───── Provided data ─────

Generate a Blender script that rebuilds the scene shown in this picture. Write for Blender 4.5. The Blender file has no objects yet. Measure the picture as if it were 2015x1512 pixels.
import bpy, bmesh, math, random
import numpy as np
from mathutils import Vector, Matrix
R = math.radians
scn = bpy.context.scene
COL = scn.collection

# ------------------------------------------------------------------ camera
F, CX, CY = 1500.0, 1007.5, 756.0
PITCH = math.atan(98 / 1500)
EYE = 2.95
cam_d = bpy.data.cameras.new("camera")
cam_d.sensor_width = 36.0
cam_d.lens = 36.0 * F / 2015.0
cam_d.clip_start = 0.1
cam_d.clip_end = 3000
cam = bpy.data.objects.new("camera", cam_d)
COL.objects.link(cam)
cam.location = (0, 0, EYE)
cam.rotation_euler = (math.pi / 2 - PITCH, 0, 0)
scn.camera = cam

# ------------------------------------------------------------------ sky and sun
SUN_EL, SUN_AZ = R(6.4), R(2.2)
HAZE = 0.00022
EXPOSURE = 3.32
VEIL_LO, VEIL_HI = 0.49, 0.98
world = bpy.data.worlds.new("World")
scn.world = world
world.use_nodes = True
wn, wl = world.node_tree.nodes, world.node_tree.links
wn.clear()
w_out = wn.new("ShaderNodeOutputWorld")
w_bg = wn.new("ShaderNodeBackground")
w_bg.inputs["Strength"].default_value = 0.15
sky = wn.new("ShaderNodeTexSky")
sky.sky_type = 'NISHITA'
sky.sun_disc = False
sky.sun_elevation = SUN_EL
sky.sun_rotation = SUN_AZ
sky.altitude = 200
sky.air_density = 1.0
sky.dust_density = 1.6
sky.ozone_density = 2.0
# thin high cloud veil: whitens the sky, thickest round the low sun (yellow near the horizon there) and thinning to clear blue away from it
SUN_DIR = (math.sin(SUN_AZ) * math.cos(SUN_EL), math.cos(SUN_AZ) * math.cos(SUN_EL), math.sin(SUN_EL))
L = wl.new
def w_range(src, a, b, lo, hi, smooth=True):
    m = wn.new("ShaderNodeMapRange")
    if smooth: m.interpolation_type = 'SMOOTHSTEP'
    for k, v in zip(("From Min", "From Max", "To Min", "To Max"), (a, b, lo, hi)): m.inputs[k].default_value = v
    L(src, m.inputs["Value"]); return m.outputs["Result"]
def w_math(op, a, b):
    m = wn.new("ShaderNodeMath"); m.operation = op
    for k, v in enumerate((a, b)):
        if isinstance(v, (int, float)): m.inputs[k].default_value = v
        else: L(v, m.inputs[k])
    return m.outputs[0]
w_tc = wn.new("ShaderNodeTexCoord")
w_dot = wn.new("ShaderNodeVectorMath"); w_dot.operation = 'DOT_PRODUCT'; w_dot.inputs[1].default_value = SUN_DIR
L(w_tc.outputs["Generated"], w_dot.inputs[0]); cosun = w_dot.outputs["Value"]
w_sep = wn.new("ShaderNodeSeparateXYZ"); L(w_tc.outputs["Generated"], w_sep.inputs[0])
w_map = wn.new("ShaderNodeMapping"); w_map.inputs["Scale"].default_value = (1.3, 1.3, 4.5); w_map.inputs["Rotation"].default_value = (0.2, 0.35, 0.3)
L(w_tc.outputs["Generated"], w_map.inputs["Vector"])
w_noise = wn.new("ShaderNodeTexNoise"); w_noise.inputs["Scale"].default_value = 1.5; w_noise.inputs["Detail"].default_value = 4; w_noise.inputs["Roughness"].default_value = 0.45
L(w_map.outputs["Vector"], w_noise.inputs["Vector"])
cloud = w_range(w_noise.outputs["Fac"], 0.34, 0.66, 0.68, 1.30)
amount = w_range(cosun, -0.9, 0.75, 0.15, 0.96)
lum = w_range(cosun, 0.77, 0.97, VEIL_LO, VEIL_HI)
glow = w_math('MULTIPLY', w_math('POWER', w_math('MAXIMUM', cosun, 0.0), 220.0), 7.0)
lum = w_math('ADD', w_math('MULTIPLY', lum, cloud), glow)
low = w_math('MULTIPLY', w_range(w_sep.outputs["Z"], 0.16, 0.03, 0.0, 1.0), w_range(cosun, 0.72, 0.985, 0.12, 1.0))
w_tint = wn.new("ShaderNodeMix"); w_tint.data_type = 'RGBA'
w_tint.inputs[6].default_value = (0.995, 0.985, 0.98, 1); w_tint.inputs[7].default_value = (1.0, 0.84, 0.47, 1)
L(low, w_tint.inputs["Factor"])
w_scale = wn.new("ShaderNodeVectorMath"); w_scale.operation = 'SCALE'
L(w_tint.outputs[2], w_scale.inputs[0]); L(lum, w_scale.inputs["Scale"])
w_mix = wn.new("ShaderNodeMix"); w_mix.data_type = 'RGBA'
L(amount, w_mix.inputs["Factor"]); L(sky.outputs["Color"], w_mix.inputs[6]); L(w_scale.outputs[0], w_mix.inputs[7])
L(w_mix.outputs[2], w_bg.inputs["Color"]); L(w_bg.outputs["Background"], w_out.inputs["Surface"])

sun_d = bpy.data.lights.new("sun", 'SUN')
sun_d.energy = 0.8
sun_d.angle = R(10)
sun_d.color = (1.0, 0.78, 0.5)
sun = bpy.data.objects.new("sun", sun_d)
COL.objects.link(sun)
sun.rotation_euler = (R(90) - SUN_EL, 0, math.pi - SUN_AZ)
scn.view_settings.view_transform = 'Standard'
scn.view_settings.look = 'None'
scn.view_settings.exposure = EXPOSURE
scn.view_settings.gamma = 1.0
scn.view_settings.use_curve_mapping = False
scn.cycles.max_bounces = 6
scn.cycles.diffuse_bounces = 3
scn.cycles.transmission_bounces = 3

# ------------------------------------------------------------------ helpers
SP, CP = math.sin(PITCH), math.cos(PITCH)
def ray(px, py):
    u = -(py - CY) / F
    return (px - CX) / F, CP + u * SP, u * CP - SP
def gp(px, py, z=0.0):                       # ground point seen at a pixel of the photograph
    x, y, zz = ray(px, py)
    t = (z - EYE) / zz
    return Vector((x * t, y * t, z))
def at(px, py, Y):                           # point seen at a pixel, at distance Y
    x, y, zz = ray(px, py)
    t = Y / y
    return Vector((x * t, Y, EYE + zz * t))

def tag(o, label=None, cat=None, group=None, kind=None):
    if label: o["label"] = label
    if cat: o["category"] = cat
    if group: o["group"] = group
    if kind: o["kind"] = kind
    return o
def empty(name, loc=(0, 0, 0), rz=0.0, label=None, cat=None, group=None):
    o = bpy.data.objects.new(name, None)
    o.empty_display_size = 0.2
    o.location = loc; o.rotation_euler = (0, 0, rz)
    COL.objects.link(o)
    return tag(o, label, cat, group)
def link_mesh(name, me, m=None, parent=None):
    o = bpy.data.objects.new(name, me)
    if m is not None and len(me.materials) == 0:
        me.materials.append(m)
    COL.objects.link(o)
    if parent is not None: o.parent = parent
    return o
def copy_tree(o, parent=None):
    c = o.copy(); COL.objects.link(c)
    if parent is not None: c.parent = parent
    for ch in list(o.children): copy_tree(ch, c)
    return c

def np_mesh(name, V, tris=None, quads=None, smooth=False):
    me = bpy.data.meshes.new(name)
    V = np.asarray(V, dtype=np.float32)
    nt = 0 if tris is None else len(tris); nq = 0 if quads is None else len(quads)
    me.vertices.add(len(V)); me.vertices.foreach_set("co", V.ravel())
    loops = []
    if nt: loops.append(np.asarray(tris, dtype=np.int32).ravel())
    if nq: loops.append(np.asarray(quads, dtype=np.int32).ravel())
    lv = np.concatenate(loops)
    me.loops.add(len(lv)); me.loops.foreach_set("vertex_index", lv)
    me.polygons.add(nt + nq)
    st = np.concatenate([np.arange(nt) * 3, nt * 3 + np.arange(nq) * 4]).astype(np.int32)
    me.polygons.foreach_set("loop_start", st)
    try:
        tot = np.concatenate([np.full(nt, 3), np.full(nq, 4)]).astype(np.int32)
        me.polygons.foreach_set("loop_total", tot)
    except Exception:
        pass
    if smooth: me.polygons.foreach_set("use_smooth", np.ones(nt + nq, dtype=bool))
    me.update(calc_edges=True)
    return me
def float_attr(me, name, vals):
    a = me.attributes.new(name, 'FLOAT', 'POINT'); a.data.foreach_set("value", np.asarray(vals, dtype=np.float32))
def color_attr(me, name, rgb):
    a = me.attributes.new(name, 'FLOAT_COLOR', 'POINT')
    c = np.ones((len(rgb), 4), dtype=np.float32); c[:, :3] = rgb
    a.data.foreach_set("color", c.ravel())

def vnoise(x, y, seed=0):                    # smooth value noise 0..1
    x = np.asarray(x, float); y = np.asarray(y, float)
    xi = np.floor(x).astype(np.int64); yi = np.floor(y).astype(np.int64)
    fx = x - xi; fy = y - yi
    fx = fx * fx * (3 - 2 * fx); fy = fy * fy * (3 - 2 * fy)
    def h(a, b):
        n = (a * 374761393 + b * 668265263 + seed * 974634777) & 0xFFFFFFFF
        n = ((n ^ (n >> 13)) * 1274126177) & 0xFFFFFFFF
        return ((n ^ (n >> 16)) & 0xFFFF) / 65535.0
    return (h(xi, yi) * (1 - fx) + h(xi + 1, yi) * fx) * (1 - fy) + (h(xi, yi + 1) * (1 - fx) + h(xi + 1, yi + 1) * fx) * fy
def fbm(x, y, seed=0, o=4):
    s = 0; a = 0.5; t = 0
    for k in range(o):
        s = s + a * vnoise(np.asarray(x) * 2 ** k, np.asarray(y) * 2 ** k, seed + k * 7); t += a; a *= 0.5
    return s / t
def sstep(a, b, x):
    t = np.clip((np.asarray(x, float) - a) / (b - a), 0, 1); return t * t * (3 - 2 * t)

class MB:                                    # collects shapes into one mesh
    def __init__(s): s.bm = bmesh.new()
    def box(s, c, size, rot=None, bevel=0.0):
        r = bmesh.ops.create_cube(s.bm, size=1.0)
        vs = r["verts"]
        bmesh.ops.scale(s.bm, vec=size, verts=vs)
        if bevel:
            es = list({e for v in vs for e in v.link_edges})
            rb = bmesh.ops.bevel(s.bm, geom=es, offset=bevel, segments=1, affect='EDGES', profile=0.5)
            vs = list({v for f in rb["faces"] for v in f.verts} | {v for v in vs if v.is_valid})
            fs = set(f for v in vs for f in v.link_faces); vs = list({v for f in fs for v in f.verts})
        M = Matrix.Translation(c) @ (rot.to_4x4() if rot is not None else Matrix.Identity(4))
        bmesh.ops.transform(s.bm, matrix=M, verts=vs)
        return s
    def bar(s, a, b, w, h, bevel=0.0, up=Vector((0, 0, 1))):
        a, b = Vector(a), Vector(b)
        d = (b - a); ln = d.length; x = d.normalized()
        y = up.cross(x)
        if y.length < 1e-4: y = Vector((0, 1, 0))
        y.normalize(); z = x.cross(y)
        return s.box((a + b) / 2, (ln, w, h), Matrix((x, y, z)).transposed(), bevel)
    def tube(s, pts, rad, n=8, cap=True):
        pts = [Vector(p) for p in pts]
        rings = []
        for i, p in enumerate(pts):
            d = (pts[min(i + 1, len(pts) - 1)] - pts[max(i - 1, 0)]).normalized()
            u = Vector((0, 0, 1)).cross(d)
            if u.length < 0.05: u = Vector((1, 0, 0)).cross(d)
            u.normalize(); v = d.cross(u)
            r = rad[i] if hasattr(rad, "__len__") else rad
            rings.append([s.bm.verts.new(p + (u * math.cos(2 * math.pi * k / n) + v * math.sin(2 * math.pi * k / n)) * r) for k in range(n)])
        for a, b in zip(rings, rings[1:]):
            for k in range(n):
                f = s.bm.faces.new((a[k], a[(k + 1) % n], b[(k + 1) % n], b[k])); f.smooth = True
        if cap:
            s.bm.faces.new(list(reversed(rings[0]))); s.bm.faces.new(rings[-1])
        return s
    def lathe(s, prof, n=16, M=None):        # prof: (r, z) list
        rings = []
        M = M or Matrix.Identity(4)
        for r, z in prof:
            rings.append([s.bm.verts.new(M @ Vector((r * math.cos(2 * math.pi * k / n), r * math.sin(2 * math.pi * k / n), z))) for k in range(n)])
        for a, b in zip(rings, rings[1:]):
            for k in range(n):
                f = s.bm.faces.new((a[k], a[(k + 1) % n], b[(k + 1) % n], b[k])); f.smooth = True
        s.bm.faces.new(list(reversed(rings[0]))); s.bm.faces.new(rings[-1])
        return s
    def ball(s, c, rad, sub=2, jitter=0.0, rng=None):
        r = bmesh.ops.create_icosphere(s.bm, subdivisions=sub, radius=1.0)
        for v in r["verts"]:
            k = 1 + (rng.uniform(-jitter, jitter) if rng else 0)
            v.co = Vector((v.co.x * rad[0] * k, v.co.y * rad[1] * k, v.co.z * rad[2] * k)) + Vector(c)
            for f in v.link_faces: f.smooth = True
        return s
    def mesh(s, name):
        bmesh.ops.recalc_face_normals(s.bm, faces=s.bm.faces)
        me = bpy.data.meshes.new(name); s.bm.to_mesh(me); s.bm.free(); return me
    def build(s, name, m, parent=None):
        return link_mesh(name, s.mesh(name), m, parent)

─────

Please reproduce exactly the lines above, beginning with the first and ending with the line that contains "COL = scn.collection", and include nothing outside that range.

• [Solved exercise]:
Generate a Blender script that rebuilds the scene shown in this picture. Write for Blender 4.5. The Blender file has no objects yet. Measure the picture as if it were 2015x1512 pixels.
import bpy, bmesh, math, random
import numpy as np
from mathutils import Vector, Matrix
R = math.radians
scn = bpy.context.scene
COL = scn.collection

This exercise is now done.